BUDAPEST, Hungary — Conservatives are increasingly forging global ties, sharing cutting-edge practices, ideas, and strategies to conserve local traditions, ageless wisdom, and the nation-state itself against those who seek to condemn the past in order to impose a global order based on cultural erasure.
This much at least was clear from meetings and conferences l attended this week in Budapest and last week in Washington, D.C., during which government leaders, professors, students, and ideas entrepreneurs held multiple exchanges.
The purpose was to figure out how to resist, and in time defeat, a global Left not shy about using state power to smother dissent against new transnational rules and mandates driven by climate extremism and sexual and racial identitarianism.
“I don’t think parents like their children being taught that they are the beneficiaries of white privilege, which is being enforced by the state regulatory bureaucracy in England,” Anthony O’Hare, professor at the University of Buckingham, told a conference of experts from across the West organized by the Mathias Corvinus Collegium, Hungary’s largest private educational institution.
What we are facing, according to Carlos Hoevel of Argentina’s Center of Studies in Economies and Culture, is nothing less than a “universal project of redesigning human nature,” a “technocratic project.” He added that “the only place of real resistance we can find is the family.”
To be sure, striking global alliances to defeat this nebulous global governance — and exploring new technologies such as artificial intelligence to save and transmit to future generations the eternal truths of the classics, the Middle Ages, the Renaissance, and the Enlightenment — may sound contradictory.
But the conferences and meetings across the Atlantic do attest that, yes, it’s supremely important to compare notes with conservatives here in Europe, the United States, and, increasingly, Ibero-America, to safeguard and then pass on what is particular to each.
The contingents from Ibero-America (as conservatives from the Hemisphere and the Iberian Peninsula are self-consciously terming themselves) were large in Budapest and Washington, perhaps because of the election last year of Javier Milei as president of Argentina.
The libertarian economist took office in one of South America’s most important countries in mid-December and, after slashing government spending, ministries, and the government’s entire diversity, equity, and inclusion office, has already turned in a balanced budget in his first month in office.
Milei traveled to Washington last week and regaled the folks assembled at the annual Conservative Political Action Conference with an economic dissertation on how socialists embrace the idea that capitalism produces “market failure” because it gives them an opportunity to expand state control of the economy.

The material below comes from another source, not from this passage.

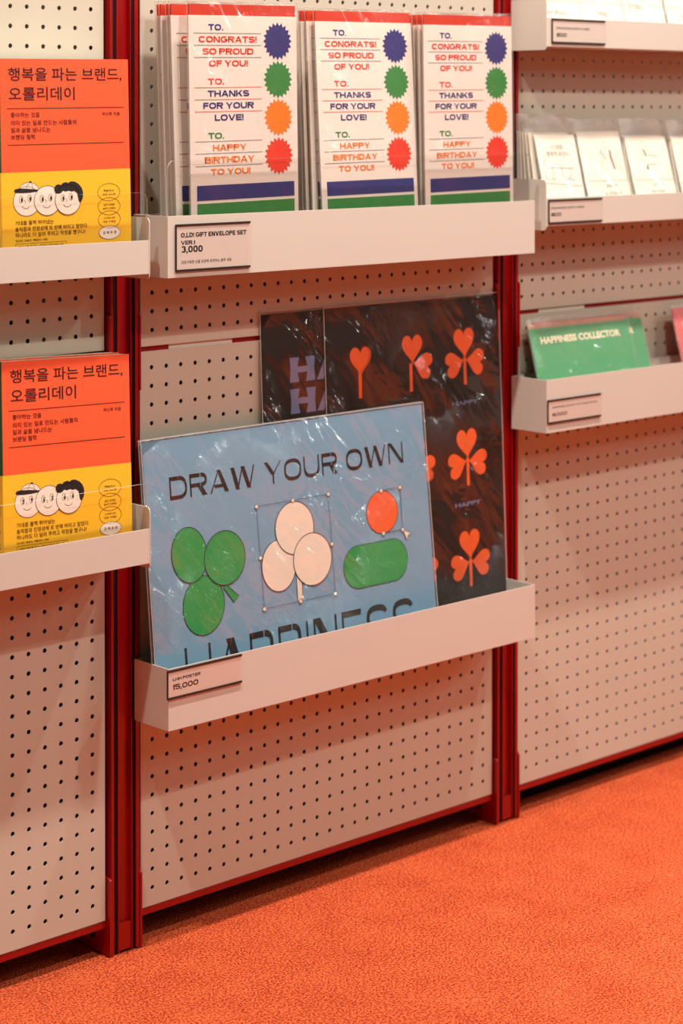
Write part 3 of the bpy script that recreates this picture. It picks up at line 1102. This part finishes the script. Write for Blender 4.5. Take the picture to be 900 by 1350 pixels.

This, as he put it, “facilitates the progression of socialism, ultimately hindering economic growth and the fight against poverty.”
The prime example, he told the crowd, is Argentina. About a century ago, it was so rich that it attracted hundreds of thousands of immigrants from across Europe, including many members of my own family who left northern Spanish villages to make a living there. “Countries like Argentina, once among the world’s richest, have fallen drastically due to excessive regulations and state interference,” Milei warned.
Some of the most interesting meetings came on the sidelines of CPAC. The Heritage Foundation hosted for lunch the leader of Spain’s Vox Party, Santiago Abascal, who told former U.S. officials and journalists that though they come from different traditions, what conservatives from across the West have in common was “love of country, of family, and of God.”
Milei’s minister of security, Patricia Bullrich, was as bold as her boss as she addressed a VIP lunch in Washington, hosted by the Center for a Secure Free Society, that included members of parliament from across Europe and South America, former members of the Bush and Trump administrations, as well as think-tankers.
Without such gatherings, life as a conservative in a country that has been run down by the Left for decades, and surrounded now by Marxist leaders in neighbors such as Brazil and Chile, can feel “isolated,” she said. But Argentines strongly back what Milei and Bullrich are doing: “We have support, and that support is the population.”
“We don’t have a reverse gear,” she said.
Argentina’s new, brave leaders face incredible challenges, from narco-trafficking cartels that have taken over other Ibero-American countries, such as Mexico and Ecuador, and hostile powers such as Russia, China, and Iran, U.S. adversaries that are loath to have lost Argentina to the U.S. sphere.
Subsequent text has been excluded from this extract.